I have struggled between meeting her needs, and fighting for the issues.  For most children, public school can be crushing, stifling, and harmful. But as a student who went to both public school and having been homeschooled, I've never thought of it as us vs. them - public school vs. homeschool, right vs. wrong.  This is exactly the kind of black and white thinking I am trying to avoid.  I also believe that the real difference in a child's life is not what sling I used to carry the baby with or what foods they ate or where they went to school, but rather what kind of parent I was.  Did I try to control my child based on my own needs, or did I allow her the freedom to be herself and find ways to meet her real needs?

But that's the trick isn't it?  *sigh*

So since she has asked and asked and begged and begged and understands now what it means to go to public school, we are going to give her the freedom to choose that for now.  It is only 2.5 hours a day and I can walk her there around the corner so this is probably the least shocking way to introduce it.  It's also the middle of the year so she is being given a low dosage, lol.  And it's not like I'm done unschooling - if anything, this is part of it.  An experience that she is interested in.  We will revisit it every year and continue to have an environment in our home that is of respect, love and learning. 

I try to always play devil's advocate with myself... I was raised to believe in the evils of public education, and I am opening my mind to experiencing the positives of the institution and what it can offer Annie in the form of a social, predictable routine.  I imagine us allowing our children the freedom to make these choices without judgement or bias on my part, and the freedom to quit if she really wants to.  If it means one child in school and one radically unschooling, so be it.

Comments (5)

I don't have much help to offer, but if it makes you feel any better about this you should know we struggle with the very same things at our house. DS11 is (undiagnosed) Aspergers, also with anger and anxiety--though he doesn't seem quite as strongly angry as your Annie.

I am happy to hear your unschooling, artistic, not very routine family because that is so us, too. My son seems to like that and fit right in, but he also doesn't like change and transition so at times I think more routine would be good for him. That said, he doesn't thrive well in public school either. We've had him in and out, reviewing year by year. This year we're unschooing. Who knows what next year holds? Probably the same but maybe with a class or two at the jr. high nearby. We try to do what seems right at the time. I'm sure you'll do the same.

Thank you Lisa... you did made me feel soooo much better. As much as I am trying not to worry about these choices you're absolutely right and I have to do what seems to fit her needs at the time.

It's nice to hear from someone who knows exactly what kind of decision this is.

I have five children - one with Tourettes and two with RAD. We are still homeschooling all of them, and right now that is a positive for everyone. However, I know that RAD can turn on a dime during puberty. When you have two RADishes in the same home, they can really keep each other sick and work directly against healing.

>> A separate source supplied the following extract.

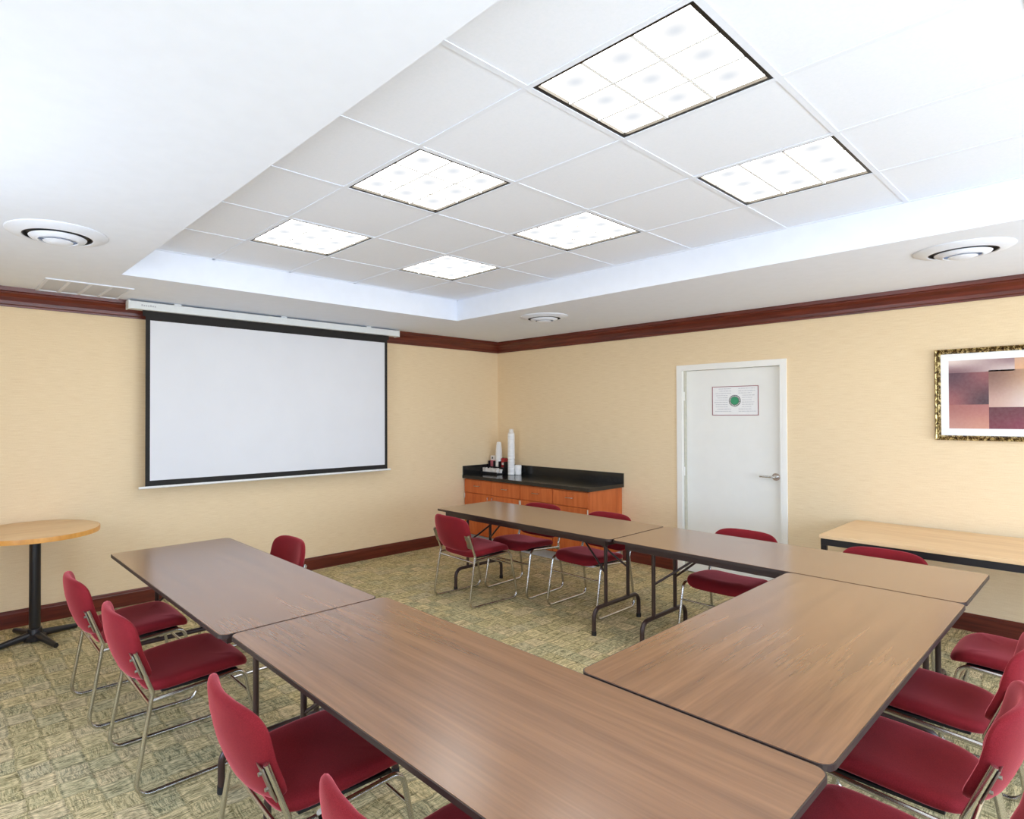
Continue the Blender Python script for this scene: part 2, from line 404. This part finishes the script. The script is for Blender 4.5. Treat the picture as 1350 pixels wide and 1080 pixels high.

So, we take it a day at a time. I will never say that we'll never use public education. I also never thought I would say that putting one of my children into an organized classroom may be the best thing for everyone.

But sometimes ... it is, and it's a blessing to have the option.

Thanks to you too Christine... I often find very little sympathy because unless you are living with this people really don't know what it's all about. I certainly didn't expect so much support. :)

Oh wow, how brilliant that Annie knows what she wants, knows what's good for her.

I have certain philosophies that I prefer, but I'm very much about child first. This means mum's intuition and child's lead takes precedence over beloefs, experts, and philosophies.

I'm an unschooler and yes, I dislike the school system, IN GENERAL. But I dislike more people being married to their ideas ahead of listening to their hearts and children.

She loves and thrives with routine, great, school it is. One day, event at a time.